— Begin —

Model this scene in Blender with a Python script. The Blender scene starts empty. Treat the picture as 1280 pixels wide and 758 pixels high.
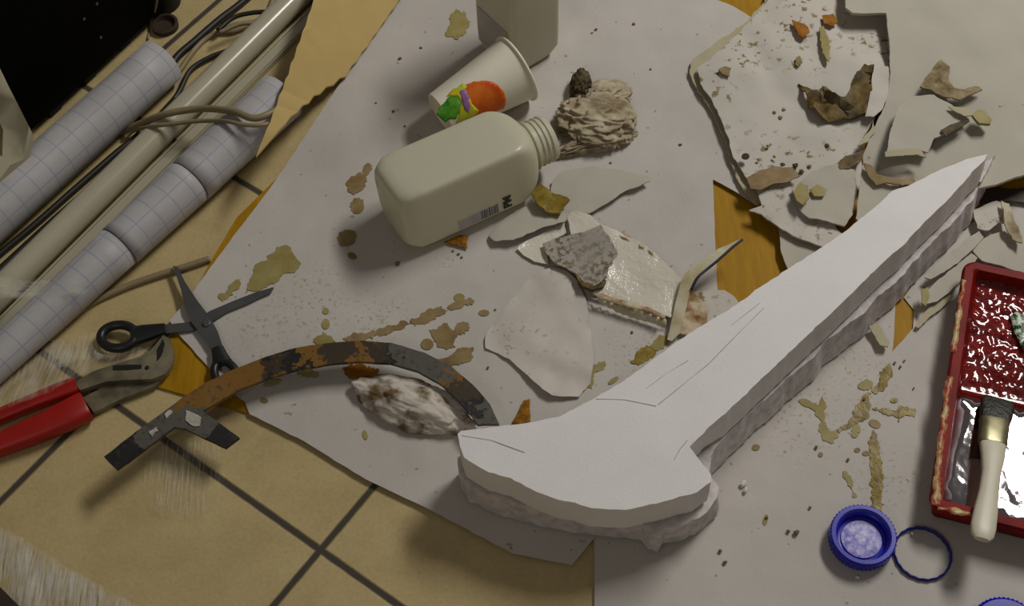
import bpy, bmesh, math, random
from mathutils import Vector, Matrix, noise
from mathutils.geometry import delaunay_2d_cdt
random.seed(7)
S = bpy.context.scene
COL = S.collection
PI = math.pi

# ------------------------------------------------------------------ camera
TILE = 0.30
F = 1700.0
TILT, ROLL, H = 0.57629, -0.04142, 4.18095 * TILE
ROT, TX, TY = -0.65992, -1.45425 * TILE, 2.39181 * TILE
_R0 = Vector((1, 0, 0)); _U0 = Vector((0, math.cos(TILT), math.sin(TILT))); FW = Vector((0, math.sin(TILT), -math.cos(TILT)))
cr, sr = math.cos(ROLL), math.sin(ROLL)
RT = _R0 * cr + _U0 * sr
UP = _U0 * cr - _R0 * sr
CAM = Vector((0, 0, H))
cam = bpy.data.cameras.new('camera'); cam_o = bpy.data.objects.new('camera', cam); COL.objects.link(cam_o)
cam.sensor_width = 36; cam.sensor_fit = 'HORIZONTAL'; cam.lens = F / 1280 * 36; cam.clip_start = .02
M = Matrix((RT, UP, -FW)).transposed().to_4x4(); M.translation = CAM
cam_o.matrix_world = M
S.camera = cam_o

def ray(px, py):
    return (RT * (px - 640) + UP * (379 - py) + FW * F).normalized()
def at(px, py, z=0.0):
    d = ray(px, py)
    return CAM + d * ((z - H) / d.z)

# ------------------------------------------------------------------ light
W = bpy.data.worlds.new('world'); S.world = W; W.use_nodes = True
bg = W.node_tree.nodes['Background']; bg.inputs[0].default_value = (1.0, .92, .86, 1); bg.inputs[1].default_value = .085
def area(name, loc, target, sx, sy, power, col):
    l = bpy.data.lights.new(name, 'AREA'); l.shape = 'RECTANGLE'; l.size = sx; l.size_y = sy; l.energy = power; l.color = col
    o = bpy.data.objects.new(name, l); COL.objects.link(o); o.location = loc
    o.rotation_euler = (Vector(target) - Vector(loc)).to_track_quat('-Z', 'Y').to_euler(); return o
_p = at(1262, 590, .015); _d = ray(1262, 590); _d = Vector((_d.x, _d.y, -_d.z)); LP = _p + _d * ((2.5 - _p.z) / _d.z)
area('ceiling_and_fill_light', (LP.x + .17, LP.y + .50, 2.5), (LP.x + .17, LP.y + .50, 0), .46, 1.3, 71, (1, .985, .94))
area('ceiling_and_fill_light', (-1.0, -1.3, 2.5), (-1.0, -1.3, 0), .5, 1.2, 8, (1, .95, .85))  # added fill behind the viewer, brightens the near side of the hammer head
S.view_settings.view_transform = 'Standard'; S.view_settings.look = 'None'
S.view_settings.exposure = 0.0; S.view_settings.gamma = 1; S.view_settings.use_curve_mapping = False

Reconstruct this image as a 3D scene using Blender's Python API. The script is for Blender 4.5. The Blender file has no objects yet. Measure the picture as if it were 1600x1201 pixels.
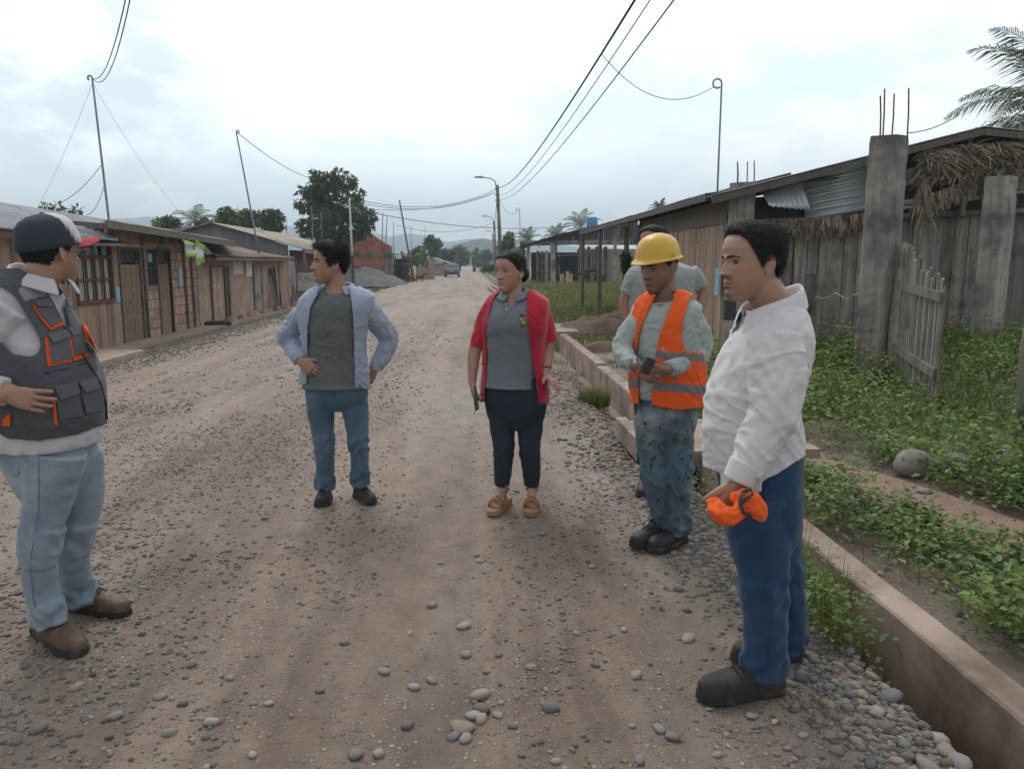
import bpy, bmesh, math, random
import numpy as np
from mathutils import Vector, Matrix, Quaternion, noise as mnoise
S = bpy.context.scene
COL = S.collection
PI = math.pi
R = math.radians

# ---------------------------------------------------------------- camera
F_PX, CXP, CYP, CAM_H = 1202.0, 800.0, 600.5, 1.52
PITCH, YAW = R(8.9), R(-2.95)
cam_d = bpy.data.cameras.new('camera')
cam_d.sensor_width = 36.0
cam_d.lens = 36.0 * F_PX / 1600.0
cam_d.clip_start, cam_d.clip_end = 0.05, 12000
cam = bpy.data.objects.new('camera', cam_d)
COL.objects.link(cam)
cam.location = (0, 0, CAM_H)
cam.rotation_euler = (PI / 2 - PITCH, 0, YAW)
S.camera = cam

# ---------------------------------------------------------------- world, sun, exposure
S.view_settings.view_transform = 'Standard'
S.view_settings.look = 'None'
S.view_settings.exposure = 0.34
S.view_settings.gamma = 1.0
S.view_settings.use_curve_mapping = False
SUN_EL, SUN_AZ = R(52), R(-12)      # azimuth measured from +Y towards +X; high, ahead of the camera
world = bpy.data.worlds.new("World")
S.world = world
world.use_nodes = True
wt = world.node_tree
wt.nodes.clear()
def wn(t, **k):
    n = wt.nodes.new(t)
    for a, b in k.items():
        setattr(n, a, b)
    return n
w_out = wn('ShaderNodeOutputWorld')
w_bg = wn('ShaderNodeBackground')
w_bg.inputs[1].default_value = 0.116
sky = wn('ShaderNodeTexSky', sky_type='NISHITA', sun_disc=False, sun_elevation=SUN_EL, sun_rotation=SUN_AZ)
sky.air_density = 1.2
sky.dust_density = 3.0
geo = wn('ShaderNodeTexCoord')
sep = wn('ShaderNodeSeparateXYZ')
wt.links.new(geo.outputs['Generated'], sep.inputs[0])
def wmath(op, a, b=None, c=None, clamp=False):
    n = wn('ShaderNodeMath', operation=op)
    n.use_clamp = clamp
    for i, v in enumerate((a, b, c)):
        if v is None: continue
        if isinstance(v, (int, float)): n.inputs[i].default_value = v
        else: wt.links.new(v, n.inputs[i])
    return n.outputs[0]
def wmap(v, a, b, c=0.0, d=1.0):
    n = wn('ShaderNodeMapRange', interpolation_type='SMOOTHSTEP')
    wt.links.new(v, n.inputs[0])
    for i, q in enumerate((a, b, c, d)): n.inputs[i + 1].default_value = q
    return n.outputs[0]
def wmix(f, a, b):
    n = wn('ShaderNodeMix', data_type='RGBA')
    for s, v in ((n.inputs[0], f), (n.inputs[6], a), (n.inputs[7], b)):
        if isinstance(v, (int, float)): s.default_value = v
        elif isinstance(v, tuple): s.default_value = (*v, 1)
        else: wt.links.new(v, s)
    return n.outputs[2]
# cloud layer: direction projected on a plane overhead
zc = wmath('MAXIMUM', sep.outputs[2], 0.0)
zz = wmath('ADD', zc, 0.22)
cx_ = wmath('DIVIDE', sep.outputs[0], zz)
cy_ = wmath('DIVIDE', sep.outputs[1], zz)
comb = wn('ShaderNodeCombineXYZ')
wt.links.new(cx_, comb.inputs[0]); wt.links.new(cy_, comb.inputs[1])
def wnoise(vec, scale, detail, rough=0.55, loc=(0, 0, 0), sc=(1, 1, 1)):
    mp = wn('ShaderNodeMapping')
    mp.inputs[1].default_value = loc; mp.inputs[3].default_value = sc
    wt.links.new(vec, mp.inputs[0])
    n = wn('ShaderNodeTexNoise')
    n.inputs['Scale'].default_value = scale; n.inputs['Detail'].default_value = detail
    n.inputs['Roughness'].default_value = rough
    wt.links.new(mp.outputs[0], n.inputs['Vector'])
    return n.outputs[0]
n1 = wnoise(comb.outputs[0], 1.1, 6, 0.55, (3.1, 0.4, 0), (1, .8, 1))
n2 = wnoise(comb.outputs[0], 3.2, 7, 0.6, (0.7, 5.3, 0))
cover = wmap(n1, 0.30, 0.55)
shade = wmap(n2, 0.38, 0.72)
white = (10.9, 11.0, 11.0)
greyc = (8.3, 8.8, 9.3)
blue = (7.4, 9.6, 10.3)
cl = wmix(shade, white, greyc)
# bright, overexposed veil around the hidden sun
sd = Vector((math.sin(SUN_AZ) * math.cos(R(19)), math.cos(SUN_AZ) * math.cos(R(19)), math.sin(R(19))))
vd = wn('ShaderNodeVectorMath', operation='DOT_PRODUCT')
wt.links.new(geo.outputs['Generated'], vd.inputs[0]); vd.inputs[1].default_value = sd
glow = wmap(vd.outputs['Value'], 0.86, 0.975)
cl2 = wmix(glow, cl, (11.5, 12.0, 12.2))
# thin blue gaps mixed with the physical sky
gapc = wmix(0.25, blue, sky.outputs[0])
base = wmix(cover, gapc, cl2)
# low sky: pale blue grey band, a few cumulus heads
low = wmap(sep.outputs[2], 0.21, 0.02)
lowc = wmix(low, base, (7.9, 8.75, 9.25))
az = wmath('ARCTAN2', sep.outputs[0], sep.outputs[1])
comb2 = wn('ShaderNodeCombineXYZ')
wt.links.new(az, comb2.inputs[0]); wt.links.new(sep.outputs[2], comb2.inputs[2])
n3 = wnoise(comb2.outputs[0], 9.0, 7, 0.55, (1.3, 0, 0), (1, 1, 2.1))
hgt = wmap(sep.outputs[2], 0.12, 0.03, -0.16, 0.10)
cum = wmap(wmath('ADD', n3, hgt), 0.555, 0.60)
spd = wn('ShaderNodeVectorMath', operation='DOT_PRODUCT')      # one small darker cloud, upper left
wt.links.new(geo.outputs['Generated'], spd.inputs[0]); spd.inputs[1].default_value = (-.422, .884, .203)
spot = wmath('MULTIPLY', wmap(spd.outputs['Value'], .986, .998), wmap(n3, .36, .56))
lowc = wmix(wmath('MULTIPLY', spot, .75), lowc, (6.2, 6.8, 7.6))
cumh = wmath('MULTIPLY', cum, 0.85)
fin = wmix(cumh, lowc, (9.9, 10.0, 10.0))
back = wmap(sep.outputs[1], -0.25, 0.45, 0.50, 1.0)      # unseen sky behind the camera, dimmed to shade the sides facing it
bk = wn('ShaderNodeCombineColor')
for i_ in range(3): wt.links.new(back, bk.inputs[i_])
mm = wn('ShaderNodeMix', data_type='RGBA', blend_type='MULTIPLY'); mm.inputs[0].default_value = 1
wt.links.new(fin, mm.inputs[6]); wt.links.new(bk.outputs[0], mm.inputs[7])
wt.links.new(mm.outputs[2], w_bg.inputs[0])
wt.links.new(w_bg.outputs[0], w_out.inputs[0])

sun_d = bpy.data.lights.new('sun', 'SUN')
sun_d.energy = 1.2
sun_d.angle = R(18)
sun_d.color = (1, 0.96, 0.9)
sun = bpy.data.objects.new('sun', sun_d)
COL.objects.link(sun)
sdir = Vector((math.sin(SUN_AZ) * math.cos(SUN_EL), math.cos(SUN_AZ) * math.cos(SUN_EL), math.sin(SUN_EL)))
sun.rotation_euler = sdir.to_track_quat('Z', 'Y').to_euler()

# ---------------------------------------------------------------- from the photograph's measures to places
def ray(px, py):
    x = (px - CXP) / F_PX; y = -(py - CYP) / F_PX
    dy = math.cos(PITCH) + y * math.sin(PITCH); dz = -math.sin(PITCH) + y * math.cos(PITCH)
    c, s = math.cos(YAW), math.sin(YAW)
    return Vector((c * x - s * dy, s * x + c * dy, dz))
def onZ(px, py, z=0.0):
    r = ray(px, py); t = (z - CAM_H) / r.z
    return Vector((r.x * t, r.y * t, z))
def onX(px, py, X):
    r = ray(px, py); t = X / r.x
    return Vector((X, r.y * t, CAM_H + r.z * t))
def onY(px, py, Y):
    r = ray(px, py); t = Y / r.y
    return Vector((r.x * t, Y, CAM_H + r.z * t))

# ---------------------------------------------------------------- materials
def srgb(r, g, b):
    f = lambda c: (c / 255 / 12.92) if c / 255 <= .04045 else ((c / 255 + .055) / 1.055) ** 2.4
    return (f(r), f(g), f(b))
def M(name, c1, c2=None, scale=4.0, detail=5, rough=0.85, bump=0.0, bscale=None, bdist=0.02, stretch=(1, 1, 1),
      tint=False, metal=0.0, spec=0.3, stain=None, stain_scale=1.0, stain_lo=.5, stain_hi=.65, sheen=0.0, wave=None, ramp=(0.35, 0.65), grain=0.0, bstretch=None, coat=0.0):
    """Procedural Principled material: two colours mixed by noise, optional patches, per-face tint, bump."""
    m = bpy.data.materials.new(name); m.use_nodes = True
    t = m.node_tree; N = t.nodes; L = t.links
    b = N['Principled BSDF']
    b.inputs['Roughness'].default_value = rough
    b.inputs['Metallic'].default_value = metal
    b.inputs['Specular IOR Level'].default_value = spec
    if sheen: b.inputs['Sheen Weight'].default_value = sheen
    if coat: b.inputs['Coat Weight'].default_value = coat
    tc = N.new('ShaderNodeTexCoord')
    def noise(sc, det, st=stretch, ro=.6):
        mp = N.new('ShaderNodeMapping'); mp.inputs[3].default_value = st
        L.new(tc.outputs['Object'], mp.inputs[0])
        n = N.new('ShaderNodeTexNoise'); n.inputs['Scale'].default_value = sc; n.inputs['Detail'].default_value = det
        n.inputs['Roughness'].default_value = ro
        L.new(mp.outputs[0], n.inputs['Vector']); return n.outputs[0]
    def rng(v, a, b_, lo=0.0, hi=1.0):
        n = N.new('ShaderNodeMapRange'); L.new(v, n.inputs[0])
        for i, q in enumerate((a, b_, lo, hi)): n.inputs[i + 1].default_value = q
        return n.outputs[0]
    def mix(f, a, b_, mode='MIX'):
        n = N.new('ShaderNodeMix'); n.data_type = 'RGBA'; n.blend_type = mode
        for s_, v in ((n.inputs[0], f), (n.inputs[6], a), (n.inputs[7], b_)):
            if isinstance(v, (int, float)): s_.default_value = v
            elif isinstance(v, tuple): s_.default_value = (*v[:3], 1)
            else: L.new(v, s_)
        return n.outputs[2]
    c2 = c2 or tuple(min(1, x * .78) for x in c1)
    col = mix(rng(noise(scale, detail), *ramp), c1, c2)
    if stain:
        col = mix(rng(noise(stain_scale, 6, (1, 1, 1)), stain_lo, stain_hi), col, stain)
    if grain:
        g = rng(noise(220, 2, (1, 1, 1)), .3, .7, 1 - grain, 1 + grain)
        gc = N.new('ShaderNodeCombineColor')
        for i in range(3): L.new(g, gc.inputs[i])
        col = mix(1.0, col, gc.outputs[0], 'MULTIPLY')
    if tint:
        a = N.new('ShaderNodeAttribute'); a.attribute_name = 'tint'
        col = mix(1.0, col, a.outputs['Color'], 'MULTIPLY')
    L.new(col, b.inputs['Base Color'])
    if bump:
        bn = N.new('ShaderNodeBump'); bn.inputs['Strength'].default_value = bump; bn.inputs['Distance'].default_value = bdist
        L.new(noise(bscale or scale * 3, 5, bstretch or stretch), bn.inputs['Height'])
        L.new(bn.outputs[0], b.inputs['Normal'])
    return m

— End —

> _Goal_
Copy out every line from the material above in which the word "pixels" appears.

> _Correct answer_
Model this scene in Blender with a Python script. The Blender scene starts empty. Treat the picture as 1280 pixels wide and 758 pixels high.
Reconstruct this image as a 3D scene using Blender's Python API. The script is for Blender 4.5. The Blender file has no objects yet. Measure the picture as if it were 1600x1201 pixels.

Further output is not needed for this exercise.